◆ ENTRIES SHOWN:
------------------------------------------------------------

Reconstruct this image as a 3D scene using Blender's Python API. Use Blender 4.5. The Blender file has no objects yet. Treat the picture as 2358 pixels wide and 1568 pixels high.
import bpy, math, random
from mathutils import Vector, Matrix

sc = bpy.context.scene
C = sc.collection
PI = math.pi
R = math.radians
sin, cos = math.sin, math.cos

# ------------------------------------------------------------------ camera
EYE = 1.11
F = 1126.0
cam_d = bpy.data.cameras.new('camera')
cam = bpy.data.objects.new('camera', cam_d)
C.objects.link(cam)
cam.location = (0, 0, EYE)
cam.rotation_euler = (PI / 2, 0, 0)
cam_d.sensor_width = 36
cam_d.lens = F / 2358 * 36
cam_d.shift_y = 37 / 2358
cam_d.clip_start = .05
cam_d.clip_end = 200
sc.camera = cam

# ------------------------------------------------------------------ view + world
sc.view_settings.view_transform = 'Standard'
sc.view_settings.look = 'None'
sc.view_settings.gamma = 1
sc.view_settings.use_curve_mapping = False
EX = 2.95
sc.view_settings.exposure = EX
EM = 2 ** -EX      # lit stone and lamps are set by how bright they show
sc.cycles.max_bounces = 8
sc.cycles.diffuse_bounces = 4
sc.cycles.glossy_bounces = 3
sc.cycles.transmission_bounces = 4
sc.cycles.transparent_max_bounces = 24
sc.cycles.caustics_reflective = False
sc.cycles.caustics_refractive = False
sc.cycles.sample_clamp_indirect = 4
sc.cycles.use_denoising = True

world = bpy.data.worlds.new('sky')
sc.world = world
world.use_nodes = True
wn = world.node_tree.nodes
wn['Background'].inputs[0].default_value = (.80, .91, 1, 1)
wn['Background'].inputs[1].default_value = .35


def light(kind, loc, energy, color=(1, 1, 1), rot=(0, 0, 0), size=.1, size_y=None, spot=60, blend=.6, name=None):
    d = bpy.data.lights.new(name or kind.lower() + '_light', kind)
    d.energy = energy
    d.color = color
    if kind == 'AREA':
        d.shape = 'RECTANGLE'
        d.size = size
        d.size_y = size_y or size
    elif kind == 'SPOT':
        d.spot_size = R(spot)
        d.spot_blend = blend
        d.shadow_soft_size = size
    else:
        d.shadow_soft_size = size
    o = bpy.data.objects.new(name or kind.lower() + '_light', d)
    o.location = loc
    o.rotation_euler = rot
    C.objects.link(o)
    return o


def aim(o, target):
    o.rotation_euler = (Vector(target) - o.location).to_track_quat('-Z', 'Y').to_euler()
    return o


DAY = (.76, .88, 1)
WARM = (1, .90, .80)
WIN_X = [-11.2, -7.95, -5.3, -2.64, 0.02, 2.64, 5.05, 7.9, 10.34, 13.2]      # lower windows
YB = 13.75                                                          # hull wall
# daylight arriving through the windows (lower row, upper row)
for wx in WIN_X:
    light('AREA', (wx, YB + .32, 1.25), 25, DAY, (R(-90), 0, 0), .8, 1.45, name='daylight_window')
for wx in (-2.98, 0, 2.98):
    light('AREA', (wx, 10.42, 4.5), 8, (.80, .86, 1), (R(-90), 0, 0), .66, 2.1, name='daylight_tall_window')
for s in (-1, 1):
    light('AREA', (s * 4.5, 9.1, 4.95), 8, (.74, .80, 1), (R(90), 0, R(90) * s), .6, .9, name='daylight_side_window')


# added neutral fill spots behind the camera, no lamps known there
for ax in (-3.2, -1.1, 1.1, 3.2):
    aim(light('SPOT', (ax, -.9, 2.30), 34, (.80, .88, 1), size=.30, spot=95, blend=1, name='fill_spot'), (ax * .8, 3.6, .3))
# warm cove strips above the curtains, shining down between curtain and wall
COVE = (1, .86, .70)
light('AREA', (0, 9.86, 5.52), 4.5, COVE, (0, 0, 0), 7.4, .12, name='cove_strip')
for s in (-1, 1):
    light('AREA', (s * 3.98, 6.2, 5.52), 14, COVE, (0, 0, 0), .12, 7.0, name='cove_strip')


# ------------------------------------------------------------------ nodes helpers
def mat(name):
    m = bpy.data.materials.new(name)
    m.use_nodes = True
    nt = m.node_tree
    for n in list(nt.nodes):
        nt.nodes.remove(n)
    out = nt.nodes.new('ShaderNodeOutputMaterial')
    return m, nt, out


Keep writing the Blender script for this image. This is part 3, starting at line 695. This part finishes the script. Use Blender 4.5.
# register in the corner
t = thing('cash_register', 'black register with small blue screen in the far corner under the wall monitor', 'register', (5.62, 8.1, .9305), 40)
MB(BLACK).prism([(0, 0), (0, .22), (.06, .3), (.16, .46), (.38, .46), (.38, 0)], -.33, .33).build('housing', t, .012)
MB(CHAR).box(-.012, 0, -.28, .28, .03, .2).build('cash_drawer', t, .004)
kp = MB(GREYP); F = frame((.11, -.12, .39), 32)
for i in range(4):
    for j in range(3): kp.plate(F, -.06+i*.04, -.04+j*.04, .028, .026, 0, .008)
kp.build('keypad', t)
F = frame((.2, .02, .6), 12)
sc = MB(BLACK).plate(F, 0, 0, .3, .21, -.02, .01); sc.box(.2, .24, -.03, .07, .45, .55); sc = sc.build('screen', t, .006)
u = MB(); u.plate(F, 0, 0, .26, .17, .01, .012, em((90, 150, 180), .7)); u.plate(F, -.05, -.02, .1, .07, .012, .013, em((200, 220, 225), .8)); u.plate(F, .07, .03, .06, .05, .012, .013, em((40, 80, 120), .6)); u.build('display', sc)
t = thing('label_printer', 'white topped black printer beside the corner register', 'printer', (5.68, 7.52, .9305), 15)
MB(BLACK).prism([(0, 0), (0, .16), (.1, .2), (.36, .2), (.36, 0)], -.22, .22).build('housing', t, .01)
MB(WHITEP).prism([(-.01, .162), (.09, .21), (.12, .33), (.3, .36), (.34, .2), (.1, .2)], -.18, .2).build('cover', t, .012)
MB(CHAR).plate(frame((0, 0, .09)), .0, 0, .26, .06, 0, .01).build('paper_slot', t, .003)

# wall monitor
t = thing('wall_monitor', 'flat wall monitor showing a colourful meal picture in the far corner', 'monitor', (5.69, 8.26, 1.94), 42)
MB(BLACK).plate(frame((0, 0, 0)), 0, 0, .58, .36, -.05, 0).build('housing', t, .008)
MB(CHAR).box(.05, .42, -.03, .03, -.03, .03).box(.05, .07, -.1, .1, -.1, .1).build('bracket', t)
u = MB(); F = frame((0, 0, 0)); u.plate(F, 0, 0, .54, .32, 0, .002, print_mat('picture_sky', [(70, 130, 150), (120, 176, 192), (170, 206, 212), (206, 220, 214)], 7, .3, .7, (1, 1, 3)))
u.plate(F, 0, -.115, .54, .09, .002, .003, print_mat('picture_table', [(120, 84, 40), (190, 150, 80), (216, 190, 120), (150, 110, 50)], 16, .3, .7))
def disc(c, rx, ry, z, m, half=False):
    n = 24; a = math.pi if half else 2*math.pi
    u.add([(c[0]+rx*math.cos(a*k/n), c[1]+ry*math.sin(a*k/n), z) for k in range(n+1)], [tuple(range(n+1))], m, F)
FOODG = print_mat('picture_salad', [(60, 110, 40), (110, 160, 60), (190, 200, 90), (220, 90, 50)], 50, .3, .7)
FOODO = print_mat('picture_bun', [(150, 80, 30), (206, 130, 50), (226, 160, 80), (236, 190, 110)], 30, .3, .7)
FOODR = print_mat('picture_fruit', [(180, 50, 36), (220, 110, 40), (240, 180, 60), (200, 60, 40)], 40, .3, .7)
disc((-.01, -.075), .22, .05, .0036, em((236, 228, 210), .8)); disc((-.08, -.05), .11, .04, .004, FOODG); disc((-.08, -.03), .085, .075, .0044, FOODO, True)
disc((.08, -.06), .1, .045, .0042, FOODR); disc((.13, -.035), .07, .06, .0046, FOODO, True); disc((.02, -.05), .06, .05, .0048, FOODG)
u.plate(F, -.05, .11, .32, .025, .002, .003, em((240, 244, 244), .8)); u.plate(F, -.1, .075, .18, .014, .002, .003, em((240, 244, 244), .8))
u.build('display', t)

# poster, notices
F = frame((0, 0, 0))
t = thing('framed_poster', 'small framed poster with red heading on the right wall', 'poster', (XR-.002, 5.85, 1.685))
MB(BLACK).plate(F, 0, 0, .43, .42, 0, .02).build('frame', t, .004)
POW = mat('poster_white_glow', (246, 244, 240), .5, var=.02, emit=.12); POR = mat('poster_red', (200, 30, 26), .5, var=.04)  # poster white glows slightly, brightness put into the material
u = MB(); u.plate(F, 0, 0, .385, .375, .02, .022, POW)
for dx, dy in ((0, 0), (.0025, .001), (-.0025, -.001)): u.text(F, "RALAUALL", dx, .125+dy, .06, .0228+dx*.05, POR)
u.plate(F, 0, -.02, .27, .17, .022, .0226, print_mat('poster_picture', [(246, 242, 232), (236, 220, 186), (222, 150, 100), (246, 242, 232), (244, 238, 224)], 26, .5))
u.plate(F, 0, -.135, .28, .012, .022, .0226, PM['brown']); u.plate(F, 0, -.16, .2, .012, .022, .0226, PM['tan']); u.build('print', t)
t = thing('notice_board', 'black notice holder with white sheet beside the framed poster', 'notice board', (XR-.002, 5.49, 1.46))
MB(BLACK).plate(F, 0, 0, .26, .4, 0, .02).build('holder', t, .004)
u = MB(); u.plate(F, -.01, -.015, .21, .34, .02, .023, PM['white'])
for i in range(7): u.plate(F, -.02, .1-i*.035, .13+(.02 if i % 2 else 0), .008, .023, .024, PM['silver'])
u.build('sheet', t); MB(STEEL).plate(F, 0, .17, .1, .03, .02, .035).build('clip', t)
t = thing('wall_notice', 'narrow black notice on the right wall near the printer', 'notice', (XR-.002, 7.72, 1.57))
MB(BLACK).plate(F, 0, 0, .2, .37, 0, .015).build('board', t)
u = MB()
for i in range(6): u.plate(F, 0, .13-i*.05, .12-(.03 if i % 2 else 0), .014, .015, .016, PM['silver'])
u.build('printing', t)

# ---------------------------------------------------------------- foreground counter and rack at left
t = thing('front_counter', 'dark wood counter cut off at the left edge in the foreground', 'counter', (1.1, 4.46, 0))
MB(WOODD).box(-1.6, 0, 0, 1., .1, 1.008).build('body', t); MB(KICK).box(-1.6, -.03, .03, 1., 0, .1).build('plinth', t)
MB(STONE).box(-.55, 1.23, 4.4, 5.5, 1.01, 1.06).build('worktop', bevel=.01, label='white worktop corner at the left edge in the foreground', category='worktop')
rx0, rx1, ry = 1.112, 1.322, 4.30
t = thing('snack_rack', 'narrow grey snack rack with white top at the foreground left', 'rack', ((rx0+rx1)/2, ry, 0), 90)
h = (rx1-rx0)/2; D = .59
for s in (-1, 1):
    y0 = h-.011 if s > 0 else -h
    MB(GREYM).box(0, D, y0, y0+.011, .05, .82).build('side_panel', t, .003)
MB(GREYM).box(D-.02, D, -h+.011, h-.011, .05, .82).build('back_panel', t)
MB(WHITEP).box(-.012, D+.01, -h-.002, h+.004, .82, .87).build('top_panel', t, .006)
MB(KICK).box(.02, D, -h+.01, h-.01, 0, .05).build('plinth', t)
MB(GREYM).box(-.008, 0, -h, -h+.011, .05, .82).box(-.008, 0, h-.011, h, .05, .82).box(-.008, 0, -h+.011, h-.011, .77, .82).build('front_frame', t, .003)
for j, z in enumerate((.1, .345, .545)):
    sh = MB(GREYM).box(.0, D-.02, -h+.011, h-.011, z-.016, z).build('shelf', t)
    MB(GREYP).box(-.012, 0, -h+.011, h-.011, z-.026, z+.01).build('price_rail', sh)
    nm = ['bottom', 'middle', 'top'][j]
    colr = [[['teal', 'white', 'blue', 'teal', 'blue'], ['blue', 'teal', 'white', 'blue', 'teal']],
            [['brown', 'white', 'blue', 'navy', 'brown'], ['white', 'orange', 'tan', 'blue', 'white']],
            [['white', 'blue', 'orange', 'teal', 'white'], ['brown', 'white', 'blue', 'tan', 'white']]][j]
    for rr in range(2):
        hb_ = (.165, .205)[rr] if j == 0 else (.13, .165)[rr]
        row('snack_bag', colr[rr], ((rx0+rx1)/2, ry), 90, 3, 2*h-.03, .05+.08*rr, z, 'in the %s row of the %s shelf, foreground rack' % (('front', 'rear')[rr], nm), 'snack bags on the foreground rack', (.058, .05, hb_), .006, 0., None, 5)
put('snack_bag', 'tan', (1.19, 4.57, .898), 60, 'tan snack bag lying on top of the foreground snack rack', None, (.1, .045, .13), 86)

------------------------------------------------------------

◆ WHAT IS REQUIRED:
Repeat only the lines above, from the first line of the entries through the line that contains "sc.camera = cam", including both ends.

◆ CORRECT RESPONSE:
Reconstruct this image as a 3D scene using Blender's Python API. Use Blender 4.5. The Blender file has no objects yet. Treat the picture as 2358 pixels wide and 1568 pixels high.
import bpy, math, random
from mathutils import Vector, Matrix

sc = bpy.context.scene
C = sc.collection
PI = math.pi
R = math.radians
sin, cos = math.sin, math.cos

# ------------------------------------------------------------------ camera
EYE = 1.11
F = 1126.0
cam_d = bpy.data.cameras.new('camera')
cam = bpy.data.objects.new('camera', cam_d)
C.objects.link(cam)
cam.location = (0, 0, EYE)
cam.rotation_euler = (PI / 2, 0, 0)
cam_d.sensor_width = 36
cam_d.lens = F / 2358 * 36
cam_d.shift_y = 37 / 2358
cam_d.clip_start = .05
cam_d.clip_end = 200
sc.camera = cam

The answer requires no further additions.